WHAT IS BEING ASKED:
Return exactly and only these lines: the first of the listing through the one containing "# corridor behind the header".

INFORMATION SHOWN start

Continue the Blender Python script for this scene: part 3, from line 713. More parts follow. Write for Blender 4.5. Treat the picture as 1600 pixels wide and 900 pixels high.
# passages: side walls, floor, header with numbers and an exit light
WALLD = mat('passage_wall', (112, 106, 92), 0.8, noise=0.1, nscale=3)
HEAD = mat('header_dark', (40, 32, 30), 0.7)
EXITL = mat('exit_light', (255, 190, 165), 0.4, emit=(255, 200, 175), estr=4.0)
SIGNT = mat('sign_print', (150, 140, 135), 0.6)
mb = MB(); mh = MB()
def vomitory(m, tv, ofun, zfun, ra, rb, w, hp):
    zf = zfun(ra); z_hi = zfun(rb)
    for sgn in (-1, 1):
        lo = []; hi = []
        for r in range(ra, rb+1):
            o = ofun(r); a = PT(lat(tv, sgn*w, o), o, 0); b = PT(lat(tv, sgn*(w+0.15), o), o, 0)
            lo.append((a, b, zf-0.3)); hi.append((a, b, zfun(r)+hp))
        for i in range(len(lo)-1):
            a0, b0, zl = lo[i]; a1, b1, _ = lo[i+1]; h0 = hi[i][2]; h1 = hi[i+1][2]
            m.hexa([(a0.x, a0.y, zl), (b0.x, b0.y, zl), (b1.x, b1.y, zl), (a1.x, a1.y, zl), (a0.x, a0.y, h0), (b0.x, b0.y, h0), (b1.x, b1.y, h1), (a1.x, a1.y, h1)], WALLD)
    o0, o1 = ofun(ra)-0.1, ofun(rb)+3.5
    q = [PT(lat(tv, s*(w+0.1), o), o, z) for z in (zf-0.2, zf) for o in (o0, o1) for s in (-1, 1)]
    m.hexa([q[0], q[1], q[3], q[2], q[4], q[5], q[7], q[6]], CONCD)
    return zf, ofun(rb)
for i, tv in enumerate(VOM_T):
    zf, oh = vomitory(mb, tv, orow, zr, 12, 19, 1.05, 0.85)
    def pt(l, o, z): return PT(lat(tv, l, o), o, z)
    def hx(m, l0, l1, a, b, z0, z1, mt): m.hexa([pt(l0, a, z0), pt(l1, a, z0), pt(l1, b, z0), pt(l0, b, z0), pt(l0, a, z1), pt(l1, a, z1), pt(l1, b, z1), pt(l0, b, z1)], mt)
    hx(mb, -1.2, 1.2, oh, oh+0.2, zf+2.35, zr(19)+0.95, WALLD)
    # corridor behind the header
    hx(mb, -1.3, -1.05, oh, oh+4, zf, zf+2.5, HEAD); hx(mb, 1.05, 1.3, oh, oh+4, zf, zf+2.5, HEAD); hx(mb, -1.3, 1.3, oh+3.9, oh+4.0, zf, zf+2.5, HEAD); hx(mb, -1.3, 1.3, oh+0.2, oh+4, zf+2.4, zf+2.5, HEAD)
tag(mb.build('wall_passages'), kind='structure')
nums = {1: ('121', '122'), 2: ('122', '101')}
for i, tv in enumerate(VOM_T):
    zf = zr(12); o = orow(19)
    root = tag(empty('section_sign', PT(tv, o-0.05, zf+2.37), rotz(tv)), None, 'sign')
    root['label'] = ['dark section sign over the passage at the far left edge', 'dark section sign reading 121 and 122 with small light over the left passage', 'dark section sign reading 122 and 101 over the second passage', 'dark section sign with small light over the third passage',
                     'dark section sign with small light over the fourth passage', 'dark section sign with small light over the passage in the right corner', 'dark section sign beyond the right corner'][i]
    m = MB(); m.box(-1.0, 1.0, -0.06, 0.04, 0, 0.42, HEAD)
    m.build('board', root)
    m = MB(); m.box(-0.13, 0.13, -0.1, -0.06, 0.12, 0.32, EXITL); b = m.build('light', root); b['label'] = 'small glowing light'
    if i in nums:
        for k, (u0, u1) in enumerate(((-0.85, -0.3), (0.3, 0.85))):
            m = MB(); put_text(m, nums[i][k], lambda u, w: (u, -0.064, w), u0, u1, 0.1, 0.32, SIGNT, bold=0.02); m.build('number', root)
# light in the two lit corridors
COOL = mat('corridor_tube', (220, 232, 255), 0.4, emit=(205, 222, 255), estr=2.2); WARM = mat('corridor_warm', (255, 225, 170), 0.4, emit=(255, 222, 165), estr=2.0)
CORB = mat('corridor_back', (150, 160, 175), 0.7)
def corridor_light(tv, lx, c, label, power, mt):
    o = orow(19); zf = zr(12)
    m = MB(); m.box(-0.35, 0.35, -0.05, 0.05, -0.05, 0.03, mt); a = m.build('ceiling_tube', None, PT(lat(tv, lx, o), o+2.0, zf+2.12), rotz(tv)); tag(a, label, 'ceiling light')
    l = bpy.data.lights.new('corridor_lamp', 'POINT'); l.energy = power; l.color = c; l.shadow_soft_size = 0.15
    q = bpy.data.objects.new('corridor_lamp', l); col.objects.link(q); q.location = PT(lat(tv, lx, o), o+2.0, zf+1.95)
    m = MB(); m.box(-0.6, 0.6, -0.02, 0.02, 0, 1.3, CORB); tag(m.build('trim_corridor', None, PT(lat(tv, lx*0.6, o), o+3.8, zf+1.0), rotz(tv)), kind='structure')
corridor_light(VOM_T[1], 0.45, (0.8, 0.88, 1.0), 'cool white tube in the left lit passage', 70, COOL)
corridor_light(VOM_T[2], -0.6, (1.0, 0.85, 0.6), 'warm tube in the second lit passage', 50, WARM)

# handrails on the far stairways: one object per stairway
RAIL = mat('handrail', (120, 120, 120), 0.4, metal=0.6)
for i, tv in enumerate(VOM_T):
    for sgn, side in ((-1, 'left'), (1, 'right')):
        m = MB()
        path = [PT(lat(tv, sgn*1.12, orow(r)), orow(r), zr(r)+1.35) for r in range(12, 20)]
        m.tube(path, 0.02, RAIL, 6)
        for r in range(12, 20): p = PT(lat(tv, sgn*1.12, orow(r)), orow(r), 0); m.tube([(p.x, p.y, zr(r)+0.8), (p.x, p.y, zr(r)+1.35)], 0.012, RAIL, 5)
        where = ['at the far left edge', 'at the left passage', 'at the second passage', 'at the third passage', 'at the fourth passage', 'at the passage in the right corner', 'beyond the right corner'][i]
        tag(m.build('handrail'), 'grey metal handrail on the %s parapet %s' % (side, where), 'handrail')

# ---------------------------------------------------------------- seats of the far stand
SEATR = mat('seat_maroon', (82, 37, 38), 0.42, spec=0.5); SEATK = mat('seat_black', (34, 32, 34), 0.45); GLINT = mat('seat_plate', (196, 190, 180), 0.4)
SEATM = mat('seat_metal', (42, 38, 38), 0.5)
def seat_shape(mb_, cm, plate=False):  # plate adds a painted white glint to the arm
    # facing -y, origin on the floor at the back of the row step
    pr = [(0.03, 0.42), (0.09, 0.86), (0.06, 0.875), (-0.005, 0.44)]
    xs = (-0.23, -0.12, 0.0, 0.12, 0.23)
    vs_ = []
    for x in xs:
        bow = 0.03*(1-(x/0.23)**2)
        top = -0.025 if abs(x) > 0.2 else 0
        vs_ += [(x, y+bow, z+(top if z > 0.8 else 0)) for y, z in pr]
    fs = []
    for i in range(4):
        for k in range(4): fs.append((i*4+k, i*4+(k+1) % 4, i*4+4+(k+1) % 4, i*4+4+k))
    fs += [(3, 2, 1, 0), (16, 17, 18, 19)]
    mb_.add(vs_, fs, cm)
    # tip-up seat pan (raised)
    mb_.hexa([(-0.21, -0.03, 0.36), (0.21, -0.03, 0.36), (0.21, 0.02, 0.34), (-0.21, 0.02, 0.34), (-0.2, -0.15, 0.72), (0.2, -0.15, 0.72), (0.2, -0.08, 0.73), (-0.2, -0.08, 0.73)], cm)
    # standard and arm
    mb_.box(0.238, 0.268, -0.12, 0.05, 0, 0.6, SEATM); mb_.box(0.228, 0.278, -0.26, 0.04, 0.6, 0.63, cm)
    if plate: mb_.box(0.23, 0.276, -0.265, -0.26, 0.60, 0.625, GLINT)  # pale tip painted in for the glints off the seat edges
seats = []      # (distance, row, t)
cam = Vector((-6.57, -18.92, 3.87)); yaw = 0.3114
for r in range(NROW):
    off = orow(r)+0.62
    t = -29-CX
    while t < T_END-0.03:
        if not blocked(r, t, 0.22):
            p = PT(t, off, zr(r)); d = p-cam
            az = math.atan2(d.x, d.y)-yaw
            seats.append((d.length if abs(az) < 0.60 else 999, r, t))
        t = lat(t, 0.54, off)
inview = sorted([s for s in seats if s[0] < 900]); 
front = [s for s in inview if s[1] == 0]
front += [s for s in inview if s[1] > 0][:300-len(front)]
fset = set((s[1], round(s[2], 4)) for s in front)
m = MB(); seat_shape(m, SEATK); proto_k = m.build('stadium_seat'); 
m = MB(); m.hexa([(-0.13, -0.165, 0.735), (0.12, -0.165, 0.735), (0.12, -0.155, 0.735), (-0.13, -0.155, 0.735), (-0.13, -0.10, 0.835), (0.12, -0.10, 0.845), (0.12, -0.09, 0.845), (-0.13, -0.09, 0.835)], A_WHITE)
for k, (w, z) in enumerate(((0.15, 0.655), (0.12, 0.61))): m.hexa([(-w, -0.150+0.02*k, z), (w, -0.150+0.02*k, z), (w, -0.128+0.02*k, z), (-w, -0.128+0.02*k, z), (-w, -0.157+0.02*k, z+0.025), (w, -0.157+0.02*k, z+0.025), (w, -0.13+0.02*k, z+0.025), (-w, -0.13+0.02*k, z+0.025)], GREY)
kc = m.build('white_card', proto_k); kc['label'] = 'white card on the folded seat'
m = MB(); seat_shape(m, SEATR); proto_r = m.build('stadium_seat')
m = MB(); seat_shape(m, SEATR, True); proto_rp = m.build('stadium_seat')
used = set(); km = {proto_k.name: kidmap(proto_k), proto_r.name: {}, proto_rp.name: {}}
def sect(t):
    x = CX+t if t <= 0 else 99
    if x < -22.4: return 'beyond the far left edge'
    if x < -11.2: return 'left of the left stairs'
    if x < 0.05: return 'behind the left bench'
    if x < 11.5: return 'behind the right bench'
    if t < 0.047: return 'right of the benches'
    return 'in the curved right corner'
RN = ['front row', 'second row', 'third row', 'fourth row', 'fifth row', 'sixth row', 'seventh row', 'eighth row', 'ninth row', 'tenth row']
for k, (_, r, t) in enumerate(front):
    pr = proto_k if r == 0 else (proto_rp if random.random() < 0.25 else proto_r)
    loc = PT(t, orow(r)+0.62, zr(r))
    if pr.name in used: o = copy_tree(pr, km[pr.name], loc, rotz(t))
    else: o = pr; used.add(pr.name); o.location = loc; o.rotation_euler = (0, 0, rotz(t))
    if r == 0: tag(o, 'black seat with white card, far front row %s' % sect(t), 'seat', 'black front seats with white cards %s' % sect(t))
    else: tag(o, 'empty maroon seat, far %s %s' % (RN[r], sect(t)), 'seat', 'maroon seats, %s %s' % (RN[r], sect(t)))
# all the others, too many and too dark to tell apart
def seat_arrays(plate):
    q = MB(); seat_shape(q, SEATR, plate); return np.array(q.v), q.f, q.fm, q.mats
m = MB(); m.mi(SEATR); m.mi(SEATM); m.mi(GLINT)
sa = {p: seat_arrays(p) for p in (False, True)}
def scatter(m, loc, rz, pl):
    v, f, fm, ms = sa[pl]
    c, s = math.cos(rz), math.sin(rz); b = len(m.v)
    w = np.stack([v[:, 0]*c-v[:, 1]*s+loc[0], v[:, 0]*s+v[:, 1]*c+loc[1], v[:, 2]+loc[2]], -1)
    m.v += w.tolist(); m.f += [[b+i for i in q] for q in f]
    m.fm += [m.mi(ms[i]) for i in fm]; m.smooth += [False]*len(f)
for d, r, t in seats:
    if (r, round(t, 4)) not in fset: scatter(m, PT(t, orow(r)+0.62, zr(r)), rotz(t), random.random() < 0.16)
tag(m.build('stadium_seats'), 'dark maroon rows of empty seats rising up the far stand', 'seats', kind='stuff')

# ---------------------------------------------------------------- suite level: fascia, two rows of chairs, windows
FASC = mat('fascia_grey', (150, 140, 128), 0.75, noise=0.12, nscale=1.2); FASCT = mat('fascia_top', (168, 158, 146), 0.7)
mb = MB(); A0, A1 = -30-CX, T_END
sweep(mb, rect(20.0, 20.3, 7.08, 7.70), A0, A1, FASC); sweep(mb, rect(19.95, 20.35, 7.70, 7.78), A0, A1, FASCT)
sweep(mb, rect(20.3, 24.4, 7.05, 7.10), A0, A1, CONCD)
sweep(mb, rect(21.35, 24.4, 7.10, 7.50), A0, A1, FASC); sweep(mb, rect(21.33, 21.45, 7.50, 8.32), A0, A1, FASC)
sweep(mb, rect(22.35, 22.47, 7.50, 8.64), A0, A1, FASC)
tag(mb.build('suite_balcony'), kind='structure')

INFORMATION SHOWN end

OUTPUT OF THE EXERCISE:
Continue the Blender Python script for this scene: part 3, from line 713. More parts follow. Write for Blender 4.5. Treat the picture as 1600 pixels wide and 900 pixels high.
# passages: side walls, floor, header with numbers and an exit light
WALLD = mat('passage_wall', (112, 106, 92), 0.8, noise=0.1, nscale=3)
HEAD = mat('header_dark', (40, 32, 30), 0.7)
EXITL = mat('exit_light', (255, 190, 165), 0.4, emit=(255, 200, 175), estr=4.0)
SIGNT = mat('sign_print', (150, 140, 135), 0.6)
mb = MB(); mh = MB()
def vomitory(m, tv, ofun, zfun, ra, rb, w, hp):
    zf = zfun(ra); z_hi = zfun(rb)
    for sgn in (-1, 1):
        lo = []; hi = []
        for r in range(ra, rb+1):
            o = ofun(r); a = PT(lat(tv, sgn*w, o), o, 0); b = PT(lat(tv, sgn*(w+0.15), o), o, 0)
            lo.append((a, b, zf-0.3)); hi.append((a, b, zfun(r)+hp))
        for i in range(len(lo)-1):
            a0, b0, zl = lo[i]; a1, b1, _ = lo[i+1]; h0 = hi[i][2]; h1 = hi[i+1][2]
            m.hexa([(a0.x, a0.y, zl), (b0.x, b0.y, zl), (b1.x, b1.y, zl), (a1.x, a1.y, zl), (a0.x, a0.y, h0), (b0.x, b0.y, h0), (b1.x, b1.y, h1), (a1.x, a1.y, h1)], WALLD)
    o0, o1 = ofun(ra)-0.1, ofun(rb)+3.5
    q = [PT(lat(tv, s*(w+0.1), o), o, z) for z in (zf-0.2, zf) for o in (o0, o1) for s in (-1, 1)]
    m.hexa([q[0], q[1], q[3], q[2], q[4], q[5], q[7], q[6]], CONCD)
    return zf, ofun(rb)
for i, tv in enumerate(VOM_T):
    zf, oh = vomitory(mb, tv, orow, zr, 12, 19, 1.05, 0.85)
    def pt(l, o, z): return PT(lat(tv, l, o), o, z)
    def hx(m, l0, l1, a, b, z0, z1, mt): m.hexa([pt(l0, a, z0), pt(l1, a, z0), pt(l1, b, z0), pt(l0, b, z0), pt(l0, a, z1), pt(l1, a, z1), pt(l1, b, z1), pt(l0, b, z1)], mt)
    hx(mb, -1.2, 1.2, oh, oh+0.2, zf+2.35, zr(19)+0.95, WALLD)
    # corridor behind the header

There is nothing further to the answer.